The PSC plans to develop ways to calculate LMP+D in proceedings involving utilities and DER providers. Staff called for the state’s utilities to adopt software to determine distribution-level marginal costs.
LMP+D can incent net-metered facilities to install smart inverters that can increase the amount of solar generation that can safely be interconnected to a circuit. Staff said the commission should consider requiring smart inverters on future net-metered projects.
While the valuation of DER should vary by location, the paper says, customer charges should remain indifferent to location.
Customers participating in a utility demand response program or exporting power to the grid should receive compensation based on LMP+D, staff said.
Customers who supply only a portion of their electricity and do not participate in a utility program would receive no significant credits from their utilities. “In this circumstance, even when the ‘value of D’ as a service to the grid can be calculated, the reduction of the customer’s bill should continue to be based on the average cost of service. That is, NEM as it is currently constructed should remain applicable.”
Reforming the Energy Vision Rate Design
The paper proposes several additional changes:
- Demand Charges — The paper proposes “for comment and further development” the concept of replacing part of the kilowatt-hour and fixed customer charges with a peak-coincident demand charge. “Because long-run distribution marginal costs are driven by coincident peak on a circuit-by-circuit basis, customers’ usage at system peak provides the most accurate measure of system costs. And, unlike fixed customer charges, peak demand can be managed by customers via DR, energy efficiency and/or DG,” staff said. Fixed customer charges should reflect only the costs of distribution that do not vary with customer demand.
“This change is not proposed as a mere reallocation of costs among customers,” the paper said. “It is proposed as part of a broader strategy to reduce long-term system infrastructure needs, encourage the optimal development of DER, discourage uneconomic bypass of the distribution system and maintain affordable rates for all customers.”
- Time-of-Use Rates — The paper says utilities should develop time-of-use rate demonstration projects and offer technologies that have been shown to increase peak reduction savings, such as in-home displays, “energy orbs” and programmable and communicating thermostats. The paper cites studies showing TOU rates resulting in peak reductions as high as 47%. “Peak load reduction impacts are seen to increase as the peak to off-peak price ratio in TOU rates increases,” it added.

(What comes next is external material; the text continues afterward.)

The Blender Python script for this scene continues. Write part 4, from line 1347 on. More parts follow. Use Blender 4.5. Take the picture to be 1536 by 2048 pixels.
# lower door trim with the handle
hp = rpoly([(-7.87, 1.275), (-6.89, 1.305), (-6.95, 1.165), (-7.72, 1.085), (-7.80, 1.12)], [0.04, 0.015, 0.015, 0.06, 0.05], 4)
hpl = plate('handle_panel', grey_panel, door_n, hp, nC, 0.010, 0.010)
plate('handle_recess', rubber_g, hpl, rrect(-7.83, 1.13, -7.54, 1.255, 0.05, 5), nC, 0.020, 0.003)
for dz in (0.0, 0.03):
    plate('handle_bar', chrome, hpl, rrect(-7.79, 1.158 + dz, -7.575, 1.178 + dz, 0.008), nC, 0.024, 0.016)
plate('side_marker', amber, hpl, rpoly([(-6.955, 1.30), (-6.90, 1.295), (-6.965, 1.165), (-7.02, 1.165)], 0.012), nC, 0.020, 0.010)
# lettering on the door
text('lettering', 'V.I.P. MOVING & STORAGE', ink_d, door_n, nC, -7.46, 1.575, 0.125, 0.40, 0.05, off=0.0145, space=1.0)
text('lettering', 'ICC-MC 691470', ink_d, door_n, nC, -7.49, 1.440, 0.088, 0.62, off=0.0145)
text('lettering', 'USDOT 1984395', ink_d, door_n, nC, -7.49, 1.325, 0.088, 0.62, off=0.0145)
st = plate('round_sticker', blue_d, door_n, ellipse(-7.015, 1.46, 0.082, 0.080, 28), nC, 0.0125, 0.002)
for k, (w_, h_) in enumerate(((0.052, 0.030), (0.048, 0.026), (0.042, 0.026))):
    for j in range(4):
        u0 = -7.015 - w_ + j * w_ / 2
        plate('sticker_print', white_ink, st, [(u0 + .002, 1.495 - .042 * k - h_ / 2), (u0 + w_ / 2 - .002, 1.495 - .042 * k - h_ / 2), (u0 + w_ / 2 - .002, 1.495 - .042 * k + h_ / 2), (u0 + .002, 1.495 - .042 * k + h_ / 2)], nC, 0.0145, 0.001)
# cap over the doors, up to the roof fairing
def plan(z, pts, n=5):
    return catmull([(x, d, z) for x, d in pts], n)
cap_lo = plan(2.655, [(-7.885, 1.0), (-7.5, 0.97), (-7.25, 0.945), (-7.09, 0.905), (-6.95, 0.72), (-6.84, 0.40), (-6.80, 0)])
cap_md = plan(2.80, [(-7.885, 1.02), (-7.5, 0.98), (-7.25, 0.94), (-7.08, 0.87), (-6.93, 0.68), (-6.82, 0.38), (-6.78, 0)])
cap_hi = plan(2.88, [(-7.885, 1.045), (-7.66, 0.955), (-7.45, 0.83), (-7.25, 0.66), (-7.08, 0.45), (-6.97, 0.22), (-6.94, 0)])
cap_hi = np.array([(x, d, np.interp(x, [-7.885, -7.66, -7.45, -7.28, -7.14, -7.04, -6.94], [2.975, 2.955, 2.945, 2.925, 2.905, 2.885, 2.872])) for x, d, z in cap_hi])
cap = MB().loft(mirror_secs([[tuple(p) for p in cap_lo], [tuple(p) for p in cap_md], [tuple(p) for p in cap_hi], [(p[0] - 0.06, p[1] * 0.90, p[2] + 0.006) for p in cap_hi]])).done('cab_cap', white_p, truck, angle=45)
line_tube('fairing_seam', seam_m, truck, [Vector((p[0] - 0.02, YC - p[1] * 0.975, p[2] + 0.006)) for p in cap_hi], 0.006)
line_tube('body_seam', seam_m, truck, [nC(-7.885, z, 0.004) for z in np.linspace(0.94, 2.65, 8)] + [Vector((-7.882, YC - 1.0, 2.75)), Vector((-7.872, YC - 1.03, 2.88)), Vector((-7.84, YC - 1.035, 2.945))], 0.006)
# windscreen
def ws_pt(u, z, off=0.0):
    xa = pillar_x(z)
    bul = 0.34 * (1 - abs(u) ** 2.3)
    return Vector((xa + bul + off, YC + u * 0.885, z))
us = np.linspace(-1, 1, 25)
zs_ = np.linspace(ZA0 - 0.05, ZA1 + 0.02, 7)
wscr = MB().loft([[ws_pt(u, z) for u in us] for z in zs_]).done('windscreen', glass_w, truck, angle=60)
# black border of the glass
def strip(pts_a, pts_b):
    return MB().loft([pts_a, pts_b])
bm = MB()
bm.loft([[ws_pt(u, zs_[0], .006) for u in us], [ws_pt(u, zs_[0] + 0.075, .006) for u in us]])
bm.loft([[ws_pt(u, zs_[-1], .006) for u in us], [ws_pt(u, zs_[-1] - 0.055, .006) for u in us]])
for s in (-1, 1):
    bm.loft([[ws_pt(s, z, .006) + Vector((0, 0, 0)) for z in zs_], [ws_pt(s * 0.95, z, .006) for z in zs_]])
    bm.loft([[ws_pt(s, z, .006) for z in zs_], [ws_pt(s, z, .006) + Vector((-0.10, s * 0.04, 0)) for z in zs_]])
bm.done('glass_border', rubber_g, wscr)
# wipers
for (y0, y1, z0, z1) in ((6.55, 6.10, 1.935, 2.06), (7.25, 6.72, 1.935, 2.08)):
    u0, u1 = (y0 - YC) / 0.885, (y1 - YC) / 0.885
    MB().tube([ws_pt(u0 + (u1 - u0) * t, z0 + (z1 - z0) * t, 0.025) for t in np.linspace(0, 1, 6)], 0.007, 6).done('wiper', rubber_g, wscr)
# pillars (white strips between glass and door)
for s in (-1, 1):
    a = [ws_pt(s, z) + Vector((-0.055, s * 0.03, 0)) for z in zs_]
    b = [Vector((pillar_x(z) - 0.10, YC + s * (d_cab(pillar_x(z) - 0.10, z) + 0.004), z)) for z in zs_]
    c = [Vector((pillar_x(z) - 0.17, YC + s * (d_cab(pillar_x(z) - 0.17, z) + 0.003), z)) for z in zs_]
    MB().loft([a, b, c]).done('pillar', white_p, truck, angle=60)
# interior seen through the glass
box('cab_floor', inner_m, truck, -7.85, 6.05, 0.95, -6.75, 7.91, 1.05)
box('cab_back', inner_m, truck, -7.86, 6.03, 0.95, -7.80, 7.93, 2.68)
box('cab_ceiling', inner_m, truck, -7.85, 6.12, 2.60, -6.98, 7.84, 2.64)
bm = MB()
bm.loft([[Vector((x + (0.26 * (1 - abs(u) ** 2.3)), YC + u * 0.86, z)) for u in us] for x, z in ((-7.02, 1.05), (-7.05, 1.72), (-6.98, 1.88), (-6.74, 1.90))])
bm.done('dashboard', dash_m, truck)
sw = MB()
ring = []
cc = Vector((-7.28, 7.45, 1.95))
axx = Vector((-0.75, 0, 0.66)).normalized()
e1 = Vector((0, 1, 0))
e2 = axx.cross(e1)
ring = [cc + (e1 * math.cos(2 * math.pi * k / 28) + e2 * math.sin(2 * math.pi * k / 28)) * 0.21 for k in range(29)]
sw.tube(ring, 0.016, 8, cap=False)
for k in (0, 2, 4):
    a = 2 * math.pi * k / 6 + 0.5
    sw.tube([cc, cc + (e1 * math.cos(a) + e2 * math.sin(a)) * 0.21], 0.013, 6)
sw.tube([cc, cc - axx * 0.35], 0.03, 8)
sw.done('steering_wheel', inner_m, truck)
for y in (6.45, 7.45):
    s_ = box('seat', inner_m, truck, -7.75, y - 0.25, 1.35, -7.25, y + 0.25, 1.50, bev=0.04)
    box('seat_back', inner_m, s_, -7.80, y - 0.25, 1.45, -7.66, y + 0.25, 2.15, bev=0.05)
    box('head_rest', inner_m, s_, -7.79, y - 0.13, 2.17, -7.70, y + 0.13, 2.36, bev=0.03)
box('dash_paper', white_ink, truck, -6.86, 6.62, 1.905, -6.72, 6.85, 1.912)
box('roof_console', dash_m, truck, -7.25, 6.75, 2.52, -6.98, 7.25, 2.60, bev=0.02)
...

- Smart Home Rate — The PSC said early-adopter consumers should be able to opt in to new rate structures. “A gradual approach to changes in mass-market rates should not prevent customers who are willing and able to begin participating in energy markets as active consumers from doing so.”
- C&I Rate Design — While rates for commercial and industrial customers are more advanced than for mass-market customers, the report calls for additional improvements, saying demand rates should be more precise and reflect the time of energy use. “Current non-coincident demand rates can have the effect of inhibiting a customer from shifting load to off-peak times,” it says. “For example, a customer investing in storage to purchase off-peak power and utilize it at peak times might face an increased demand charge due to the shift in usage to the off-peak time.”
It called for utilities to examine their C/I rates and propose improvements in their next rate filing.
- Standby Service Tariffs — Standby rates, which apply to large customers that generate much of their power on-site and use the distribution grid as a backup, can be another barrier to DER. The PSC recently expanded an exemption from standby rates for four years while it studies rate design changes. Standby rates are related to net metering and to the general rate design issue of fixed versus variable rates, the report notes. “In each case, the responsibility of a customer for the cost of the customer’s reliance on the distribution grid is at issue,” the staff said. “The cost of remaining connected to the grid should generally be lower than the cost of building redundancy and independence into a self-generation system.”